The nightmare scenario unspooled almost immediately, as the president feebly shuffled out to his podium, likely unaware of the reckoning that he was about to unleash.
You didn’t need 90 minutes to come to the assessment. The first 15 minutes said it all. Joe Biden looked worn, sounded hoarse and struggled to stitch together compelling sentences that formed the forceful argument necessary to halt Donald Trump’s momentum toward a second term.
God love him.
On the other side of the room, Trump reined in his worst instincts for the most part. More importantly, he displayed the energy, verve and strength people expect from their commander in chief.
“He Must Bow Out of the Race”
“Biden Cannot Go on Like This”
“A Total Disaster”
These were not Republicans or partisans taking their usual potshots. These calls are now coming from Democratic voices, including old members of Biden’s team who are now paid to articulate honesty on television. Symone Sanders. Kate Bedingfield.
Those still employed on the Biden train fell to “background” protective services.
Read my full write-up for McClatchy Newspapers HERE.
Much as it was billed, the earliest debate in presidential history is now undoubtedly the most consequential of the 2024 campaign. But not for the reason we thought.
A Republican operative offered a more sanguine assessment for the world of bed-wetting Democrats. The writing is now clearly on the wall, in red and all caps. Biden must be replaced, nudged out, gently of course, by Tom Donilon and Steve Ricchetti, Ted Kaufman and of course Jill, who wore her best face at a post-massacre rally.
There’s still time — the convention doesn’t formally nominate until late August — August 22! And there’s a stable of viable talent — nestled right inside the states that matter. Whitmer and Shapiro and Warnock and Klobuchar, oh my.

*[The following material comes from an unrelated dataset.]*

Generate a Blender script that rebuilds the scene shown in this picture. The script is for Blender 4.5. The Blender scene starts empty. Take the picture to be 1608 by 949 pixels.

“Terrible night for the GOP in that sense,” the GOP operative observed. “They might have a new, good candidate. We’re stuck with Trump.”
A fantasy, you scoff. And many Democrats who are on the team are doing just that. Biden ain’t going anywhere if he hasn’t by now. Ride or die.
But big events still matter in politics. Presidential debates certainly do. So amid the panic, will anyone in power actually act? Stand up and make their case. For their party, for the country.
If not, their clarion call about the biggest threat to democracy may hold less weight than it ever did. Instead, they’re left staring at the foremost threat in the mirror.